Paco Porrúa, da Editorial Sudamericana, ao ler o livro do meio para frente ficou ansioso para ler a primeira parte e se apressou em enviar dinheiro para o México, possibilitando ao casal postar o restante das folhas.
"Cem Anos de Solidão", ainda segundo depoimento de seu autor no referido congresso, vendeu mais de 50 milhões de exemplares e foi traduzido para 39 idiomas. Em 1982, pelo conjunto de sua obra, o homem que chegou a não ter dinheiro nem para mandar seus originais para a editora ganhou o Nobel de Literatura.
A vida dá voltas e elas costumam reservar boas surpresas para quem trabalha com afinco.

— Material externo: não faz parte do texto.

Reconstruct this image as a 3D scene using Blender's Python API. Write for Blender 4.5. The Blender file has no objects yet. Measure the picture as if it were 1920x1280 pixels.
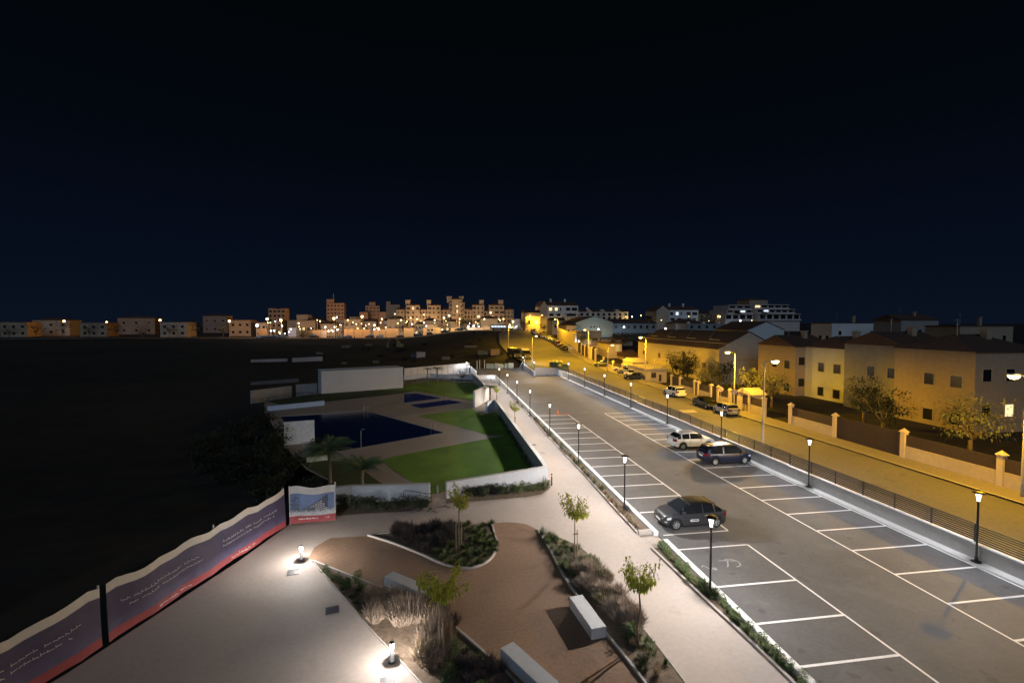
import bpy, bmesh, math, random
from mathutils import Vector, Matrix, noise
R = random.Random(7)
rad = math.radians
sc = bpy.context.scene
COL = sc.collection

# ------------------------------------------------------------ camera / world / exposure
F, CX, CY, CAMH = 880.0, 960.0, 640.0, 12.2
PITCH, YAW = math.atan(35/F), math.atan(132/F)
cam_d = bpy.data.cameras.new("camera"); cam = bpy.data.objects.new("camera", cam_d); COL.objects.link(cam)
cam_d.sensor_width = 36; cam_d.lens = F*36/1920; cam_d.clip_start = 0.1; cam_d.clip_end = 5000
cam.location = (0, 0, CAMH); cam.rotation_euler = (math.pi/2-PITCH, 0, -YAW)
sc.camera = cam
w = bpy.data.worlds.new("World"); sc.world = w; w.use_nodes = True
nt = w.node_tree; nt.nodes.clear()
o_ = nt.nodes.new('ShaderNodeOutputWorld'); bg = nt.nodes.new('ShaderNodeBackground')
tc = nt.nodes.new('ShaderNodeTexCoord'); sx = nt.nodes.new('ShaderNodeSeparateXYZ'); cr = nt.nodes.new('ShaderNodeValToRGB')
nt.links.new(tc.outputs['Generated'], sx.inputs[0]); nt.links.new(sx.outputs[2], cr.inputs[0])
nt.links.new(cr.outputs[0], bg.inputs[0]); nt.links.new(bg.outputs[0], o_.inputs[0])
e = cr.color_ramp.elements
e[0].position = 0.0; e[0].color = (.0042, .0078, .0185, 1)
e[1].position = 0.62; e[1].color = (.0009, .0020, .0024, 1)
for p_, c_ in ((.12, (.0026, .0056, .0145, 1)), (.3, (.0015, .0033, .0070, 1)), (.45, (.0011, .0024, .0040, 1))):
    k_ = e.new(p_); k_.color = c_
bg.inputs[1].default_value = 0.62
sun_d = bpy.data.lights.new("building_fill", 'SUN'); sun_d.energy = 0.36; sun_d.angle = rad(35); sun_d.color = (.58, .76, 1.0)
sun = bpy.data.objects.new("building_fill", sun_d); COL.objects.link(sun); sun.location = (0, -20, 60)  # added soft cool fill, stands for building lights behind the camera
sun.rotation_euler = Vector((.25, 1.0, -.62)).to_track_quat('-Z', 'Y').to_euler()
sc.view_settings.view_transform = 'Standard'; sc.view_settings.look = 'None'
sc.view_settings.exposure = 0.28; sc.view_settings.gamma = 1; sc.view_settings.use_curve_mapping = False
try:
    sc.cycles.use_light_tree = True; sc.cycles.max_bounces = 5; sc.cycles.sample_clamp_indirect = 4
    sc.cycles.transparent_max_bounces = 12
except Exception: pass

# ------------------------------------------------------------ layout helpers (metres; Y runs along the car park, X to its right)
_c, _s = math.cos(YAW), math.sin(YAW)
VR = Vector((_c, -_s, 0)); VF0 = Vector((_s, _c, 0)); VU0 = Vector((0, 0, 1))
VF = VF0*math.cos(PITCH)-VU0*math.sin(PITCH); VU = VF0*math.sin(PITCH)+VU0*math.cos(PITCH)
def ray(px, py): return VF+VR*((px-CX)/F)+VU*((CY-py)/F)
def G(px, py, z=0.0):
    d = ray(px, py); t = (z-CAMH)/d.z; return (d.x*t, d.y*t)
def at(px, py, Y):
    d = ray(px, py); t = Y/d.y; return (d.x*t, Y, CAMH+d.z*t)
def YX(px, X):
    return X/math.tan(math.atan((px-CX)/F)+YAW)
def itp(x, pts):
    if x <= pts[0][0]: return pts[0][1]
    for (a, b), (c, d) in zip(pts, pts[1:]):
        if x <= c: return b+(d-b)*(x-a)/(c-a)
    return pts[-1][1]
def sst(x, a, b):
    t = max(0, min(1, (x-a)/(b-a))); return t*t*(3-2*t)
def zp(Y): return 0.0 if Y < 22 else -(min(Y, 106)-22)*.0108
def zs(Y): return itp(Y, [(0, .7), (75, .7), (105, 1.2), (117, 1.6), (137, 2.3), (150, 3.5), (172, 5.4), (215, 7.7), (260, 8.5), (400, 9)])
def zf(Y): return itp(Y, [(118, -1.6), (135, -.2), (250, 4.0), (330, 4.4), (600, 6)])
GZ = -.45
def gp(px, py):
    z = 0
    for i in range(25): q = G(px, py, z); z = .5*z+.5*zp(q[1])
    return q
def gs(px, py):
    z = 1
    for i in range(40): q = G(px, py, z); z = .6*z+.4*zs(q[1])
    return q
def ground_z(x, y):
    if y < 118:
        if x > 27.1: return zs(y)-.35
        return -1.7
    f = zf(y); s = zs(y)-.35
    wgt = sst(x, -25, 20)
    wn = sst(y, 118, 132)
    v = f*(1-wgt)+s*wgt
    v = v if x > 27.1 else (-1.7*(1-wn)+v*wn)
    return v+.25*noise.noise(Vector((x*.06, y*.06, 0)))*(1 if y > 135 and (x < 15) else 0)

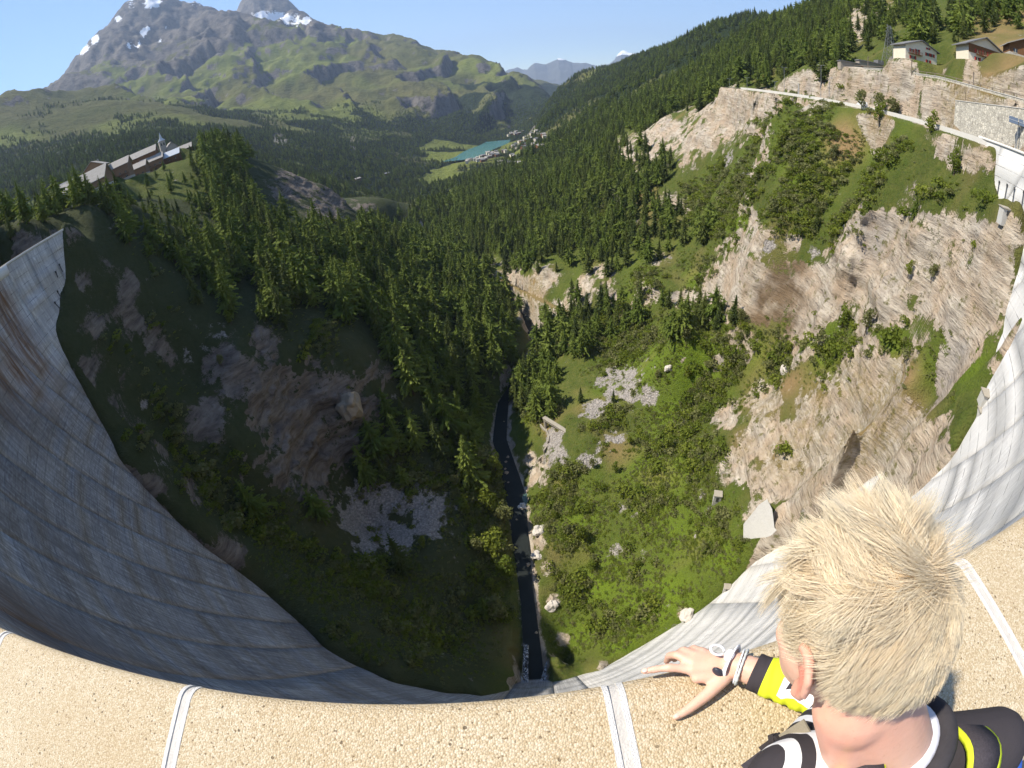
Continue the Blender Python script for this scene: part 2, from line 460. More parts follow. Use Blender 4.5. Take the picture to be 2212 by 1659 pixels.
LUSH = [(850,1260,100),(950,1400,80),(700,1260,80),(1000,1300,60),(620,1180,60),(800,1360,80),(900,1000,60),(1450,1000,100),(1480,1150,110),(1400,1300,110),(1300,1250,80),(1250,1150,60),(1500,800,90),(1400,780,90),(1650,770,60),(1800,770,60),(1950,770,70),(2080,780,60),
 (1250,1380,60),(1350,1400,80),(1180,1120,30),(1460,900,70),(1560,1200,50),(1400,620,40),(1350,640,20),(1600,480,40),(1850,300,60),(1750,350,80),(1500,600,30)]
GREEN = [(180,560,50),(220,640,65),(260,740,60),(330,640,60),(300,860,45),(180,680,45),(400,700,50),(200,640,50),(250,720,55),(180,740,35),(320,820,50),(230,820,35),(1700,330,95),(1900,330,95),(1800,420,85),(2000,405,80),(2080,360,60),(1650,425,60),(1550,460,45),(1950,290,50),(1760,290,50),(2120,430,35),(1600,480,30),
 (1600,772,60),(1700,775,60),(1800,772,56),(1900,775,58),(2000,778,58),(2085,790,46),(1540,760,50),(1500,560,30),(1440,600,30),(1350,625,25),(2190,560,30),(1520,830,50),(2050,170,30),(2150,190,40),(1990,145,30),(1250,540,40),(1330,500,40),(1480,600,25),(1420,690,40),(1500,720,35)]
B_ROCK, B_SCREE, B_DRY, B_LUSH, B_GREEN = blobs(ROCK), blobs(SCREE), blobs(DRY), blobs(LUSH), blobs(GREEN)

X, Y, Z = GX[:, :_nn], GY[:, :_nn], GZ[:, :_nn]
def slope(X, Y, Z):
    P = np.stack([X, Y, Z], -1)
    du, dv = np.gradient(P, axis=0), np.gradient(P, axis=1)
    N = np.cross(dv, du); N /= np.linalg.norm(N, axis=-1, keepdims=True)+1e-12
    N[N[..., 2] < 0] *= -1
    return N
N0 = slope(X, Y, Z)
wob = fbm(X/9, Y/9, Z/9, 4, 3)
rock = field(B_ROCK, X, Y, Z)
wobf = fbm(X/2.6, Y/2.6, Z/2.6, 3, 5)
rock = np.clip(rock*1.1 + .50*wob + .28*wobf - .16, 0, 1)
rock = np.maximum(rock, sstep(.36, .24, N0[..., 2]+.12*wob))
green = field(B_GREEN, X, Y, Z)
rock = np.clip(rock-1.25*np.clip(green+.35*wob-.1, 0, 1), 0, 1)
scree = np.clip(field(B_SCREE, X, Y, Z)*1.15+.45*wob+.3*wobf-.22, 0, 1)
dry = np.clip(field(B_DRY, X, Y, Z)*1.1+.4*fbm(X/15, Y/15, 0, 3, 9)-.12, 0, 1)
lush = np.clip(field(B_LUSH, X, Y, Z)+.3*fbm(X/20, Y/20, 0, 3, 12), 0, 1)
rock = np.clip(rock - .6*scree, 0, 1)
# relief: broad lumps everywhere, broken beds on rock
amp = np.clip(GD[:, :_nn]/160, .5, 2.2)
_dd = np.abs(np.hypot(X, Y-YC)-(R0-kf(-Z))); calm = .12+.88*sstep(2, 22, _dd)
disp = 1.0*amp*fbm(X/22, Y/22, Z/22, 3, 21)*(.35+.65*rock) + .35*fbm(X/5, Y/5, Z/5, 2, 31)*(.5+rock)
bed = Z*.97 + X*.06 - Y*.05 + .55*fbm(X/24, Y/24, Z/24, 2, 41)
def beds(s, step):
    t = s/step; i = np.floor(t); f = t-i
    h = _hash(i.astype(np.int64), np.zeros_like(i, np.int64), np.zeros_like(i, np.int64), 5)
    return (.5+.5*h)*np.minimum(1, f*5)*np.minimum(1, (1-f)*2.5)
brk = np.clip(.55+1.1*fbm(X/5, Y/5, Z/9, 3, 61), 0, 1.1)
disp += rock*(4.4*beds(bed+.6*wob, 9.0)*(.55+.45*brk)+2.6*beds(bed+2*wob, 3.6)*brk+.45*beds(bed+wob, 1.5)-3.1)*np.clip((.80-N0[..., 2])*2.4, .12, 1.15)
crag = np.abs(fbm(X/8, Y/8, Z/8, 3, 71))
disp += rock*(1.0-2.4*crag)*.6
disp *= calm
Xn, Yn, Zn = X+disp*N0[..., 0]*.9, Y+disp*N0[..., 1]*.9, Z+disp*N0[..., 2]
# river bed carved flat
RIVER = [(1150,1475),(1150,1450),(1140,1300),(1130,1200),(1110,1060),(1080,950),(1087,870),(1130,800),(1162,742)]
river_pts = [atz(x, y, -146.0-.006*i) for i, (x, y) in enumerate(RIVER)] + [np.array([14, 300, -146.4]), np.array([4, 360, -146.8]), atz(1000, 548, -147.4), atz(920, 514, -149.0), np.array([-95, 640, -155]), np.array([-90, 760, -165])]
river_pts[0] = np.array([river_pts[1][0]-.5, 44.0, -146.0])
river_w = [3.0, 3.0, 2.5, 2.7, 3.8, 3.4, 2.6, 3.2, 3, 3, 3, 2.6, 2, 2, 2]
def seg_dist(X, Y, pts):
    best = np.full(X.shape, 1e9); zz = np.zeros(X.shape); ww = np.zeros(X.shape)
    for (a, b, w0, w1) in zip(pts[:-1], pts[1:], river_w[:-1], river_w[1:]):
        dx, dy = b[0]-a[0], b[1]-a[1]; L2 = dx*dx+dy*dy
        t = np.clip(((X-a[0])*dx+(Y-a[1])*dy)/L2, 0, 1)
        d = np.hypot(X-a[0]-t*dx, Y-a[1]-t*dy)
        m = d < best
        best[m] = d[m]; zz[m] = (a[2]+t*(b[2]-a[2]))[m]; ww[m] = (w0+t*(w1-w0))[m]
    return best, zz, ww
rd, rz_, rw = seg_dist(Xn, Yn, river_pts)
rdj = rd + .9*fbm(Xn/4, Yn/4, 0, 2, 81)
chan = sstep(1.0, .0, (rdj-rw*.75)/4.0)
Zn = Zn*(1-chan)+(rz_-1.2)*chan
rock = np.maximum(rock, .75*sstep(3.0, 0, rdj-rw-.5)*sstep(-4, 3, Xn-np.interp(Yn, [40, 100, 140, 167, 194, 219, 250, 300, 360, 430, 530, 640], [-8, -7, -9, -16, -9, 5, 14, 10, 0, -18, -80, -95])))
# shelves cut for the two roads and the gorge track
def lane(pts, z=None):
    P = np.array([atD(*p) for p in pts])
    if z is not None: P[:, 2] = z
    return P
ROAD_LOW = lane([(1560,203,335),(1600,201,300),(1660,202,262),(1720,206,236),(1790,211,212),(1850,218,190),(1900,229,176),(1960,246,158),(2020,263,143),(2060,276,134),(2142,301,121)])
ROAD_LOW[:, 2] = -2.0
ROAD_UP = lane([(1800,148,222),(1846,148,207),(1926,153,187),(1985,162,173),(2029,168.5,162),(2093,186,146),(2157,204,132),(2215,220,121),(2260,236,112)])
TRACK = lane([(1035,588,340),(1060,592,328),(1100,612,308),(1150,638,282),(1200,662,258),(1240,682,238),(1262,700,226)])
def off_path(P, w):
    T = np.gradient(P[:, :2], axis=0); T /= np.linalg.norm(T, axis=1, keepdims=True)
    N = np.stack([-T[:, 1], T[:, 0]], -1)
    s_ = np.sign((N*P[:, :2]).sum(1))[:, None]              # away from the camera
    R = P.copy(); R[:, :2] += N*s_*w
    return R
def flatten(P, half, blend):
    global Zn
    dist = np.full(Xn.shape, 1e9); zz = np.zeros(Xn.shape)
    for a, b in zip(P[:-1], P[1:]):
        dx, dy = b[0]-a[0], b[1]-a[1]
        t = np.clip(((Xn-a[0])*dx+(Yn-a[1])*dy)/(dx*dx+dy*dy), 0, 1)
        d = np.hypot(Xn-a[0]-t*dx, Yn-a[1]-t*dy); m = d < dist
        dist[m] = d[m]; zz[m] = (a[2]+t*(b[2]-a[2]))[m]
    w = sstep(half+blend, half, dist)
    Zn = Zn*(1-w)+(zz-.35)*w
    return dist
RD1 = flatten(off_path(ROAD_LOW, 3.8), 4.6, 2.6)
RD2 = flatten(off_path(ROAD_UP, 3.0), 3.8, 2.2)
RD3 = flatten(TRACK, 1.6, 1.2)
# building plots
PLOTS = [(1986,135,187,7.5),(2127,141,170,7.5),(2208,130,166,7),(1866,151,214,8),(1850,150,218,6),(1885,151,210,6)]
PLOTS += [(356,334,425,12),(318,378,400,13),(338,380,392,10),(362,372,398,13),(395,344,440,11),(290,372,405,7),(292,388,372,12),(245,402,345,16),(216,398,340,9),(180,428,308,18),(136,440,300,9),(150,405,470,9),(125,425,520,10)]
for x_, y_, D_, r_ in PLOTS:
    P_ = atD(x_, y_, D_); P_[2] += .25; q_ = P_.copy(); q_[0] += 1.5; q_[1] += 3
    flatten(np.array([P_, q_]), r_, r_*.8)
# ground on the valley side of the lower road stays below its edge
for a, b in zip(ROAD_LOW[:-1], ROAD_LOW[1:]):
    dx, dy = b[0]-a[0], b[1]-a[1]; L_ = math.hypot(dx, dy)
    t = ((Xn-a[0])*dx+(Yn-a[1])*dy)/(L_*L_); nn = np.array([-dy, dx])/L_; nn = nn if np.dot(nn, a[:2]) > 0 else -nn
    s_ = -((Xn-a[0])*nn[0]+(Yn-a[1])*nn[1])
    m = (t > -.05) & (t < 1.05) & (s_ > -.2) & (s_ < 26)
    Zn[m] = np.minimum(Zn[m], -2.7-.22*np.maximum(s_[m], 0))
_N2 = slope(Xn, Yn, Zn)
rock = np.maximum(rock, sstep(.40, .26, _N2[..., 2])*(1-sstep(.0, .6, scree))*(1-.85*np.clip(green*1.3, 0, 1)*(Xn < 0)))
wet = np.clip(1.3*field(blobs([(1690,590,35),(1700,640,40),(1685,690,42),(1655,640,30),(1725,575,25),(1650,700,35)]), Xn, Yn, Zn)+.4*wobf-.1, 0, 1)
rock = np.where(RD3 < 1.6, rock*.3, rock); dry = np.where(RD3 < 1.5, .75, dry)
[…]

Se quiser ver esta história contada, em vídeo e em espanhol, pelo próprio García Márquez, eis o link: https://www.youtube.com/watch?v=BWKQxvf3hgw
Nota do autor.
Mudei o nome do blog para escrever mais notícias e menos crônicas. Mas ocorre que é novembro, quando tudo anda tão agitado, sobretudo com o final de mais um semestre letivo. Falta-me tempo para escrever notícias. Portanto, a crônica acima.
Não estou dizendo que é mais fácil escrever uma crônica do que uma matéria jornalística. Pelo contrário, é tão difícil quanto. O fato é que uma notícia precisa ser devidamente apurada. Passava das 23h quando escrevi este texto. Nenhuma fonte me atenderia neste horário.
Como a vontade de digitar era grande, lembrei-me da história do Gabo e tracei tortuosas linhas. Grato pela compreensão.